AS BEAUTIFUL AS I WANT IT TO BE...
Many a times, I wonder as to why, at one time, I am willing
to accept and accommodate another person in spite of his or her huge flaws…
and, why, at another time, I am put off by his or her very minor blunders!
Yes, I do find in me
the strength, grace and space to accommodate the other person’s flaws,
when I am overwhelmed by what is good and special in him. When I choose to see –
acknowledge, honor, respect and celebrate – what is good and special in him,
nothing else seems to matter. My mind drops its judging, my eyes overlook the
ugly side, and my heart simply rejoices the presence of another fellow-traveler
along my life.
Let me tell you this:
when I choose, consciously, to acknowledge, honor and celebrate the specialness
in other person, a silence comes to reside in my heart… It is peace… It is an
amazing experience. It makes me feel safe, secure and loved… It makes me
feel worthwhile, confident and rich!
On the other hand,
when I am overpowered by another choice, that is, when I choose to overlook the
goodness and specialness of the other person and keep harping on the flaws –
what is missing, what is not there – my heart turns into a living hell. It is
turmoil… a disturbing experience. It makes me feel unsafe, insecure and
unloved… and, yes, it makes me feel worthless, diffident and wretched.
Though I, often,
wonder about these two diametrically opposite movements within my heart, I am
happy that there is also a deep awareness saving me from going completely cynical
in life. I am aware that, my reaction to the other person’s minor flaws is
essentially caused my own inability to come to terms with my past experiences - real or perceived - with
that person. That, when I allow myself to be dictated by my unresolved and unpleasant past experiences – then, it is
extremely difficult for me to see the present reality – no matter how pleasant
and how real it is now… It is difficult to acknowledge, honor and celebrate the
pleasantness of the present reality. Yes, instead of basking under the glory of
the present Sun, I end up sulking under the eerie gloom of a Moonless night!
Awareness is the grace
of God…
It is the saving
grace!
The mystery of the two movements within man’s soul is an age-old
mystery… Yes, it an age-old battle between the Good and the Evil.

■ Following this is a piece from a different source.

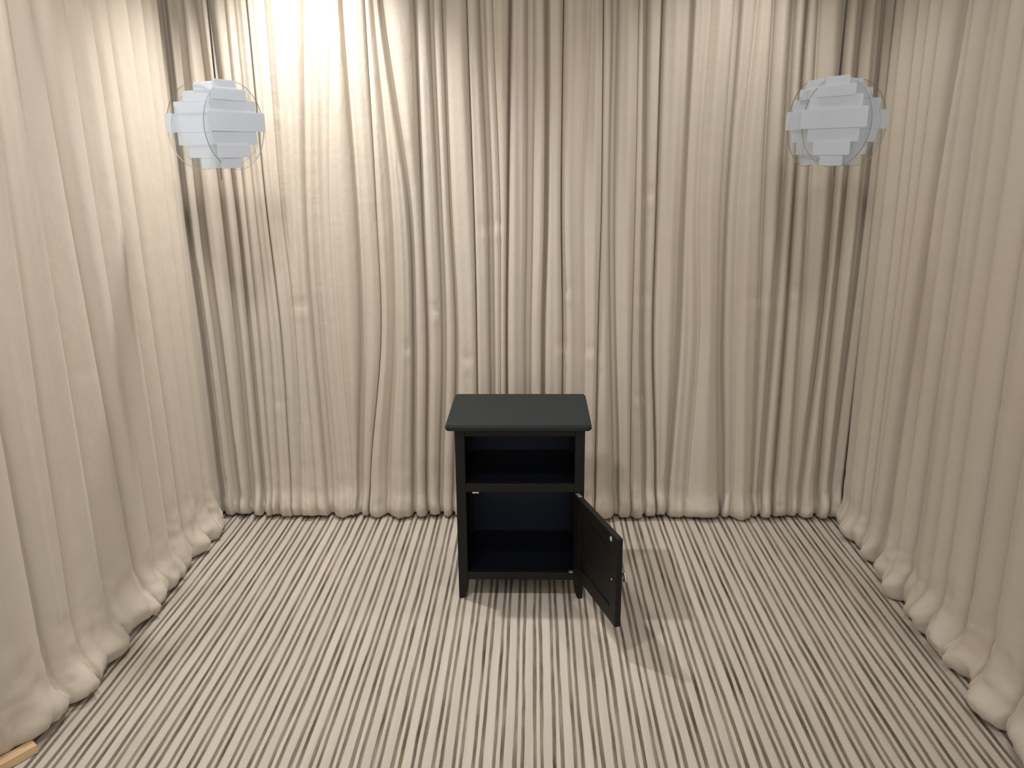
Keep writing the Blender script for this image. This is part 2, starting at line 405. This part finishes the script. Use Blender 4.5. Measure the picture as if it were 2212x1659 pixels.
curtain('curtain', RIGHTB, .078, lambda u, d, z: (1.325-d, u, z), 33, 'broad beige curtain on the right side wall, nearest the viewer, bunched at the hem', merge=.75, hem=.050, puddle=.034,
        creases=[(2.55, .95, .04, .003), (2.15, .8, .04, .004), (2.5, 1.4, .04, .002)])
# curtain rails up at the ceiling
def rail(p, q, label):
    v = Vector(q)-Vector(p); L = v.length
    bm = box(bmesh.new(), 0, L, -.012, .012, -.015, .015, bev=.003)
    o = link('curtain_rail', bm, M['white']); o.location = p; o.rotation_euler = (0, 0, math.atan2(v.y, v.x))
    tag(o, label, 'curtain rail', 'curtain rails')
rail((-1.34, 3.20, ZT+.02), (1.28, 3.20, ZT+.02), 'white rail carrying the curtains of the back wall')
rail((-1.34, .9, ZT+.02), (-1.34, 3.17, ZT+.02), 'white rail carrying the curtain of the left wall')
rail((1.285, .9, ZT+.02), (1.285, 3.17, ZT+.02), 'white rail carrying the curtains of the right wall')

# ------------------------------------------------------------------ ceiling downlights
for i, (x, y, pw, t, an) in enumerate(DOWN):
    d = thing('downlight', ('round white recessed ceiling downlight above the back curtain, %s side' % ('left' if x < 0 else 'right')) if y > 2 else
              ('round white recessed ceiling downlight above the open floor, %s side' % ('left' if x < 0 else 'right')), 'downlight', (x, y, 2.5), 0, 'ceiling downlights')
    link('trim_ring', lathe([(.036, -.004), (.038, -.012), (.050, -.010), (.055, 0), (.036, 0), (.036, -.004)], 32), M['white'], d, True)

# ------------------------------------------------------------------ cabinet
def leg_pts(x_out, x_in, z_top):
    s = 1 if x_in > x_out else -1
    return [(x_out, z_top), (x_out, 0), (x_in-s*.014, 0), (x_in-s*.003, .032), (x_in, .055), (x_in, z_top)]
cab = thing('bedside_cabinet', 'black wooden bedside cabinet with open shelf and open door, on striped carpet', 'cabinet', (0, 0, 0))
X0, X1, Y0, Y1, ZB = -.262, .166, 2.545, 2.885, .617
pw_ = .032
bk = M['black']
for (xo, xi) in ((X0, X0+pw_), (X1, X1-pw_)):
    for (ya, yb) in ((Y0, Y0+.032), (Y1-.032, Y1)):
        link('leg', prism(leg_pts(xo, xi, ZB), 1, ya, yb, .0012), bk, cab)
boxo('side_panel', (X0+.004, X0+.018, Y0+.031, Y1-.031, .075, ZB-.001), bk, cab)
boxo('side_panel', (X1-.018, X1-.004, Y0+.031, Y1-.031, .075, ZB-.001), bk, cab)
boxo('top_rail', (X0+pw_, X1-pw_, Y0+.002, Y0+.022, .594, ZB), bk, cab)
boxo('middle_rail', (X0+pw_, X1-pw_, Y0+.001, Y0+.022, .397, .427), bk, cab)
boxo('bottom_rail', (X0+pw_, X1-pw_, Y0+.001, Y0+.022, .071, .099), bk, cab)
boxo('shelf', (X0+.018, X1-.018, Y0+.022, Y1-.012, .409, .425), M['boards'], cab)
boxo('bottom_board', (X0+.018, X1-.018, Y0+.022, Y1-.012, .082, .098), M['boards'], cab)
bmb = bmesh.new()     # backing in two boards
zz = [.075, .417, ZB-.002]
for a, b in zip(zz[:-1], zz[1:]): box(bmb, X0+.019, X1-.019, Y1-.010, Y1-.002, a+.0008, b-.0008, bev=.0015)
box(bmb, X0+.019, X1-.019, Y1-.003, Y1-.001, .076, ZB-.003)
link('back_panel', bmb, M['backing'], cab)
# top board with rounded front corners
def rrect(x0, x1, y0, y1, r, n=6):
    pts = []
    for cx, cy, a0 in ((x1-r, y1-r, 0), (x0+r, y1-r, 90), (x0+r, y0+r, 180), (x1-r, y0+r, 270)):
        for k in range(n+1):
            a = math.radians(a0+90*k/n); pts.append((cx+r*math.cos(a), cy+r*math.sin(a)))
    return pts
tb = prism(rrect(-.292, .187, 2.529, 2.902, .014), 2, ZB, .636)
es = [e for e in tb.edges if e.calc_face_angle(0) > 1.0]
bmesh.ops.bevel(tb, geom=es, offset=.0045, segments=3, affect='EDGES')
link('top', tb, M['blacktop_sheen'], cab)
# magnetic catch under the middle rail, hinge cup low on the right
ct = boxo('catch', (-.208, -.186, Y0+.000, Y0+.020, .3925, .3968), M['steel'], cab, .0008); ct['label'] = 'small pale metal door catch'
hg = boxo('hinge_plate', (.118, .132, Y0+.001, Y0+.014, .0985, .1015), M['steel'], cab, .0008); hg['label'] = 'small metal pivot hinge plate'
# door: local x from hinge to free edge, local y thickness (0 = inner face side), z up
dl, dt, dh = .352, .019, .292
hinge = Vector((.1335, 2.538, .102)); end = Vector((.243, 2.203, .102))
dirv = (end-hinge); ang = math.atan2(dirv.y, dirv.x)
def dm():
    bm = bmesh.new()
    fr = .046
    box(bm, 0, dl, 0, dt, 0, fr, bev=.0015)
    box(bm, 0, dl, 0, dt, dh-fr, dh, bev=.0015)
    box(bm, 0, fr, 0, dt, fr-.001, dh-fr+.001, bev=.0012)
    box(bm, dl-fr, dl, 0, dt, fr-.001, dh-fr+.001, bev=.0012)
    box(bm, fr-.004, dl-fr+.004, .0055, dt-.0055, fr-.004, dh-fr+.004)
    return bm
# inner face looks towards -x of the room: local +y is the outer face
door = link('door', dm(), bk, cab)
door.location = hinge; door.rotation_euler = (0, 0, ang)
kn = lathe([(.0, 0), (.0085, 0), (.0085, .0022), (.0045, .004), (.0042, .013), (.0075, .016), (.0145, .0175), (.0160, .0205), (.0150, .0245), (.0075, .0262), (0, .0268)], 36,
           Matrix.Translation((dl-.032, dt, dh*.5)) @ Matrix.Rotation(-PI/2, 4, 'X'))
knob = link('door_knob', kn, M['steel'], door, True); knob['label'] = 'round brushed metal knob'
link('knob_screw', lathe([(0, 0), (.0038, 0), (.0034, .0012), (0, .0018)], 20, Matrix.Translation((dl-.032, 0, dh*.5)) @ Matrix.Rotation(PI/2, 4, 'X')), M['steel'], door, True)
sp = link('strike_plate', lathe([(0, 0), (.0085, 0), (.0085, .0012), (.0075, .0016), (.003, .0016), (.003, .003), (0, .0033)], 28,
     Matrix.Translation((dl-.045, 0, dh-.018)) @ Matrix.Rotation(PI/2, 4, 'X')), M['steel'], door, True); sp['label'] = 'small round metal strike plate'
hp = link('hinge', box(bmesh.new(), .002, .030, .003, .016, dh-.0004, dh+.0022, bev=.0006), M['steel'], door)

# ------------------------------------------------------------------ hanging lamps
RAD = .134
TIERS = [(.105, .131, .046), (.0745, .1065, .075), (.040, .076, .103), (-.016, .0415, .1285), (-.0555, -.0145, .100), (-.094, -.054, .072), (-.125, -.0925, .045)]
def strip_bm(hw, z0, z1, yo):
    n = 14; pts = []
    r = .005
    pr = rrect(-hw, hw, z0, z1, r, 3)
    bm = prism(pr, 1, yo-.0006, yo+.0006)
    # cut across so that the strip can bow gently
    for k in range(1, n):
        x = -hw+2*hw*k/n
        bmesh.ops.bisect_plane(bm, geom=bm.verts[:]+bm.edges[:]+bm.faces[:], plane_co=(x, 0, 0), plane_no=(1, 0, 0))
    for v in bm.verts: v.co.y -= .005*(v.co.x/RAD)**2
    return bm
def lamp(loc, discs, label):
    t = thing('pendant_lamp', label, 'lamp', loc, 0, 'pendant lamps of white stepped plates')
    cz = ZC-loc[2]
    bm = bmesh.new()
    bmesh.ops.create_cone(bm, cap_ends=True, segments=12, radius1=.0028, radius2=.0028, depth=cz-.10, matrix=Matrix.Translation((0, .03, (cz+.10)/2)))
    link('cord', bm, M['cord'], t, True)
    link('lamp_holder', lathe([(0, .06), (.012, .06), (.018, .068), (.018, .105), (.010, .115), (.004, .128), (0, .128)], 24, Matrix.Translation((0, .03, 0))), M['white'], t, True)
    link('ceiling_rose', lathe([(0, cz-.03), (.02, cz-.028), (.045, cz-.006), (.047, cz), (0, cz)], 28, Matrix.Translation((0, .03, 0))), M['white'], t, True)
    link('cord_end', lathe([(0, -.16), (.0014, -.16), (.0014, -.125), (0, -.125)], 8), M['cord'], t)
    turn = math.radians(20 if loc[0] < 0 else -18)
    for (ax, ay, deg, kk) in discs:
        scl = 1.0
        cx, cy = ax*math.cos(turn)-ay*math.sin(turn), ax*math.sin(turn)+ay*math.cos(turn)
        Mx = Matrix.Translation((cx, cy, 0)) @ Matrix.Rotation(math.radians(deg), 4, 'Z') @ Matrix.Scale(scl, 4)
        n = 72; ring = [(RAD*math.cos(2*PI*k/n), RAD*.97*math.sin(2*PI*k/n)) for k in range(n)]
        b = prism(ring, 1, -.001, .001); bmesh.ops.transform(b, matrix=Mx, verts=b.verts[:])
        dsc = link('shade_disc', b, M['clear'], t); dsc['label'] = 'clear round plastic disc'
        b = bmesh.new(); a = []
        for k in range(n):
            c, s = math.cos(2*PI*k/n), math.sin(2*PI*k/n)
            a.append([b.verts.new(((RAD+q)*c, yy, (RAD+q)*.97*s)) for q, yy in ((.0001, -.0012), (.0008, -.0012), (.0008, .0012), (.0001, .0012))])
        for k in range(n):
            for j in range(4): b.faces.new((a[k][j], a[k][(j+1) % 4], a[(k+1) % n][(j+1) % 4], a[(k+1) % n][j]))
        bmesh.ops.recalc_face_normals(b, faces=b.faces[:]); bmesh.ops.transform(b, matrix=Mx, verts=b.verts[:])
        link('disc_rim', b, M['rim'], dsc, True)
        if kk is None: continue
        for j, (z0, z1, hw) in enumerate(TIERS):
            b = strip_bm(hw, z0, z1, -.004-.0022*(j % 2)); bmesh.ops.translate(b, vec=(kk*(.1285-hw), 0, 0), verts=b.verts[:]); bmesh.ops.transform(b, matrix=Mx, verts=b.verts[:])
            link('shade_strip', b, M['opal'], dsc)
    return t
lamp((-.969, 2.60, 1.577), [(.055, 0, 49+20, -.42), (-.055, .085, -45+20, .60), (0, .14, 20, None)], 'pendant lamp of clear discs and white stepped strips, in the brighter left corner')
lamp((.911, 2.60, 1.570), [(-.010, 0, -45-18, 0), (.051, .125, 45-18, -.42), (-.085, .145, -60-18, .3), (-.010, .15, -18, None)], 'pendant lamp of clear discs and white stepped strips, hanging in the right corner')

# ------------------------------------------------------------------ batten on the floor
bt = thing('wooden_batten', 'pale wooden batten lying on the carpet under the left curtain hem', 'batten', (-1.302, 1.775, 0), math.radians(236))
boxo('strip', (0, .17, -.018, .001, .001, .022), M['wood'], bt, .002)
boxo('strip', (0.004, .17, .001, .020, .001, .026), M['wood'], bt, .002)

And yes, if
the Good has to triumph, then, my soul has to really, really yearn for it. My
intention has to be incredibly good… I must, really, really wish good for the
other person as much as I do for my own self…
Mind is weak, often.
It succumbs to the temptation of playing games… The games, which, in the end,
only leave us more wounded, resentful and disturbed... diffident and wretched. When my heart is able to see
this fallible side of my mind, the awareness comes to my rescue…
The goodness wins…
In life,
I have no ‘issues’…
unless I ‘want’ them!
The sky looks as
beautiful as my heart want it to be!